Olave, listed at 6-1 and 188, is a polished route-runner with deep speed. He ran the 40 in 4.38 in the spring at Ohio State. He posted good seasons each of the last three years for the Buckeyes. He can play outside or in the slot. He’s not very physical, maybe below average in the blocking game.
Jeremiah compares him to Dolphins wide receiver Will Fuller, a speedster who has been good in the NFL, but hasn’t stayed healthy enough to make a consistent impact.
Olave counts the Bills’ Stefon Diggs among the NFL receivers who he watches the most, along with former Ohio State star Terry McLaurin of Washington, Devante Adams of Green Bay and DeSean Jackson of Las Vegas.
“I met with the Bills on Monday,” Olave said. “It was a great meeting. They had a lot of people in there. We went over a lot of things. Got on the board, watched some film, and it was a great meeting overall.”
Dotson, listed at 5-11 and 184, also is a good route-runner with over-the-top speed. He reportedly ran 4.33 last offseason and was a Pennsylvania state long-jump champion in high school. Dotson caught 91 passes for 1,182 yards and 12 TDs in 2021 and had only two drops all season.
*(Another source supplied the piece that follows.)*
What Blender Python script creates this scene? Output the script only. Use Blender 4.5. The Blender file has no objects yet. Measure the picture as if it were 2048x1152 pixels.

He also met with the Bills, although not too much should be drawn from that fact. Like all teams, the Bills are doing their due diligence on everybody in the draft.
“Just getting to know me, putting a face with the name, talking about the previous year, watching my film,” Dotson said of his Buffalo meeting.
Asked what he knows about Buffalo, Dotson said: “It's very cold there. Stefon Diggs is someone I truly look up to. One of the great receivers in the league right now. Very young, talented quarterback. It would be a great opportunity.”
“Both these guys are going to run in the 4.3s, so they're going to fly around in Indy, and maybe that helps elevate them up the board a little bit,” Jeremiah said of Olave and Dotson. “Both those guys are pristine route runners with big-time speed. ... Both of them are going to be under 190 pounds, and you just wish they were a little bit physically stronger.”
Williams might be the fastest receiver in the draft, estimated in the low 4.3s. But he tore ligaments in his left knee in the national championship game against Georgia on Jan. 10.
There’s a good chance he lasts to the 25th pick because he might not be ready to play until October. Would the Bills be willing to draft a player who might be a “redshirt” his first NFL season? The argument for doing so is they’d be getting a top-10 caliber player, and Buffalo is not likely to be drafting in the top 10 any time soon.
The argument against the Bills taking a receiver at No. 25 is the talent is so deep, the Bills could get a speedy prospect in the later rounds.
Bills coach Sean McDermott was asked about the depth of receiver talent that seemingly exists every year in the draft.
“That’s a great point,” McDermott said. “I think that, just the way that they're playing at the college level, that you're always going to have some options. But I would tell you, I think it goes back though to the history of the NFL. Without giving away philosophy here, I think there's been a lot of good receivers that have been found in not only the first round, but other rounds as well.”